Standing In The School House Door

Education: In their rush to spend, the Democratic Congress and White House are funding everything from mice to miscreants. Yet they refuse to fund the futures of underprivileged kids in the capital.

Is this a political payoff to the teachers unions, the groups most threatened by vouchers? How else can the Democrats justify shutting off funds to the only federal school voucher program?

For five years, the D.C. Opportunity Scholarship program has helped low-income students attend the schools of their choice rather than the poorly run, low-performing public schools in the District of Columbia. The program expires in June and will be defunded after the 2009-10 school year if the $410 billion spending package already passed by the House is approved by the Senate and signed by President Obama.

It’s too soon to declare the program an academic success, as it has been in effect for only a short time and no more than 1,900 students have received vouchers in any given school year.

But parents who have used the vouchers — their average income: roughly $22,000 a year — have said they’re happy with it. And taxpayers should be, as well. Somehow the same students that the district school system has been spending more than $24,000 a year on each to educate can get along on vouchers of no more than $7,500.

Trouble is, Democrats, despite their rhetoric, are rarely interested in saving taxpayers money. Indeed, the $789 billion stimulus bill and the $410 billion spending package now in Congress are evidence they rather like spending other people’s money.

They also enjoy spending campaign cash handed out by the teachers unions, which spent more than $5 million on the 2008 election cycle on Democrats, but just $263,000 on Republicans.

Teachers are not the enemy of public schooling. But teachers unions, rarely if ever found in private schools, are.

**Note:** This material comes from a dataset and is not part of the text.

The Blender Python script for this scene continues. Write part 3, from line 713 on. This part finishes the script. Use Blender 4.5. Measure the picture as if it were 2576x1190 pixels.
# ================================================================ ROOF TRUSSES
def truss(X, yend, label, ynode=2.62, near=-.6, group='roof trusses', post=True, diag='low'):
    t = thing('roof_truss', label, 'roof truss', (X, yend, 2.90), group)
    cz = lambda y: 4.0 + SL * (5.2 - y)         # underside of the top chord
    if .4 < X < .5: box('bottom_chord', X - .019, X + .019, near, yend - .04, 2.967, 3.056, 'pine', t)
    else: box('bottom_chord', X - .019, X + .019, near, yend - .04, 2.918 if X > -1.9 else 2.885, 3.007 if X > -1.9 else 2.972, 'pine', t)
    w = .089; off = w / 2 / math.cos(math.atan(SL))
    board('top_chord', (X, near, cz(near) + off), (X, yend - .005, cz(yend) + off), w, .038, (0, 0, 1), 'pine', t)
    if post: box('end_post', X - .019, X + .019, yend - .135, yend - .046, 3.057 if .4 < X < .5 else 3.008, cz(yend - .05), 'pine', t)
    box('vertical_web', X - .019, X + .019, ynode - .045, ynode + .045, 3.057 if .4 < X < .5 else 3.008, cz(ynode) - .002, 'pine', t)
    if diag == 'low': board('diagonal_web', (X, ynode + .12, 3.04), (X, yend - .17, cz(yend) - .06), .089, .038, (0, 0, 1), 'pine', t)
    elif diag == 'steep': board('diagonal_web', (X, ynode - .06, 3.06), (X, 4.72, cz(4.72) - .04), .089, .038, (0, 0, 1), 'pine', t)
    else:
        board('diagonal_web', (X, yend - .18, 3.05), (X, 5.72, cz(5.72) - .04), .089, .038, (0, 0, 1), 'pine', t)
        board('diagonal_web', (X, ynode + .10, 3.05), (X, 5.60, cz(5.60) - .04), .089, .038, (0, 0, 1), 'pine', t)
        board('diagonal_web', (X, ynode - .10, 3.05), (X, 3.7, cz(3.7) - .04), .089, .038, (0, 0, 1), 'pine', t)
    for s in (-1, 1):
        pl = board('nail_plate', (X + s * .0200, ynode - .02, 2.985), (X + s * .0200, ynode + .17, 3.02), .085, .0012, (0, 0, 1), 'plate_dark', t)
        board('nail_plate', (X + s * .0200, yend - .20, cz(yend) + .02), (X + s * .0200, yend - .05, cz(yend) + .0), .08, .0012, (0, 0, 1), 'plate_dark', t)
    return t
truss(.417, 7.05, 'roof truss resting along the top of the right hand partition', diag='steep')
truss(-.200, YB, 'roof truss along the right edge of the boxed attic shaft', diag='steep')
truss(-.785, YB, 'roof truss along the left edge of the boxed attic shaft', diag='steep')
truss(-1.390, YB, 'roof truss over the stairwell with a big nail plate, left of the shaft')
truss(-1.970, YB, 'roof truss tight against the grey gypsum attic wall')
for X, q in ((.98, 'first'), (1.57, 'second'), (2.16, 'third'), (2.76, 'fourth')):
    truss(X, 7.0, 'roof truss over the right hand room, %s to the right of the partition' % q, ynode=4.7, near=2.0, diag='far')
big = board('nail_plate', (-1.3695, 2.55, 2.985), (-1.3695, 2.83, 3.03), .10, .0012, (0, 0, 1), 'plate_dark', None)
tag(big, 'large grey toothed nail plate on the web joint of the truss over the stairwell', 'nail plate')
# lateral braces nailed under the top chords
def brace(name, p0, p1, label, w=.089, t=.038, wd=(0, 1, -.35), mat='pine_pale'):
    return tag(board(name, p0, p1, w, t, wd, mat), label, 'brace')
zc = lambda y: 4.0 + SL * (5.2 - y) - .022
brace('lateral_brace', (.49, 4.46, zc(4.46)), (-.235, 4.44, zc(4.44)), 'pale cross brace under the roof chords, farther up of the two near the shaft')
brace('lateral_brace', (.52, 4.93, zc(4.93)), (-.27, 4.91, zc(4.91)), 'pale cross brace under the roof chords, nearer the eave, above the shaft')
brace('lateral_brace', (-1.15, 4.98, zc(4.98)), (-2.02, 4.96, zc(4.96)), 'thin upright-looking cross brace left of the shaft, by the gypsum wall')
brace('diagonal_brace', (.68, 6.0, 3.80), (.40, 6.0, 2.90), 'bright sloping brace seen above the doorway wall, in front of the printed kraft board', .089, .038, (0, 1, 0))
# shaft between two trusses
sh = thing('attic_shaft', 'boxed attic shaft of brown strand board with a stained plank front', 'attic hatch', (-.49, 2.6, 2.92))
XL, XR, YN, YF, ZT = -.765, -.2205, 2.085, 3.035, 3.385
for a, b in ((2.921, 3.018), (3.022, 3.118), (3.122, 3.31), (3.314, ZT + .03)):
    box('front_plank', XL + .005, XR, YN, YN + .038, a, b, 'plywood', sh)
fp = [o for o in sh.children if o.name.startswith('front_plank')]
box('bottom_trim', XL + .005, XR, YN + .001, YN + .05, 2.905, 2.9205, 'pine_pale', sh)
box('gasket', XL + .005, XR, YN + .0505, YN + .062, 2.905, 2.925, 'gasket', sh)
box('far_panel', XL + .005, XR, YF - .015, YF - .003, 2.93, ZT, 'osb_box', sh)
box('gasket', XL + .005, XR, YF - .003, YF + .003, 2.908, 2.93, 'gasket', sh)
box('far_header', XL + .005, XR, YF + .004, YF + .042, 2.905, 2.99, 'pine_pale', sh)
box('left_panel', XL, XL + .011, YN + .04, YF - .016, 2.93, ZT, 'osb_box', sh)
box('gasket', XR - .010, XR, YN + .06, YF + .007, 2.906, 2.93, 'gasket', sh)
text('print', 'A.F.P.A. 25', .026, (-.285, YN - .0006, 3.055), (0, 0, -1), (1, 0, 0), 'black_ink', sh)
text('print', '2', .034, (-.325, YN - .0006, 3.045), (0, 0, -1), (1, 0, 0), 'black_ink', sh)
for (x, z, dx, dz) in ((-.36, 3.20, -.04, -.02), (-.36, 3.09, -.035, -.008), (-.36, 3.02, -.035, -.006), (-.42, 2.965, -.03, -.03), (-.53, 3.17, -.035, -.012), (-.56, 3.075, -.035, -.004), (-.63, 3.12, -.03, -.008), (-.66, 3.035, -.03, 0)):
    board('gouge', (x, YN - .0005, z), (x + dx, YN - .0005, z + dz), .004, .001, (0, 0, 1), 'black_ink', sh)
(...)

Parents — as well as the public, which has a strong interest in a well-educated nation — want teachers to be skilled professionals who put out a consistent effort. But unions don’t want their members to be held accountable. They protect poor, lazy and incompetent teachers, and oppose the reforms and innovations that improve education. The unions are hostile to choice (vouchers), charter schools and merit pay for top-performing teachers.

There are union teachers, many of them, who are capable educators that put students first. There’s no arguing, though, that as the influence of teachers unions has increased, the quality of public education has fallen. When membership in the teachers unions began to explode in the early 1960s, student achievement fell into a decline and has not fully recovered. Composite SAT scores, to cite one example, slipped nearly 10% from 1963 to 1981.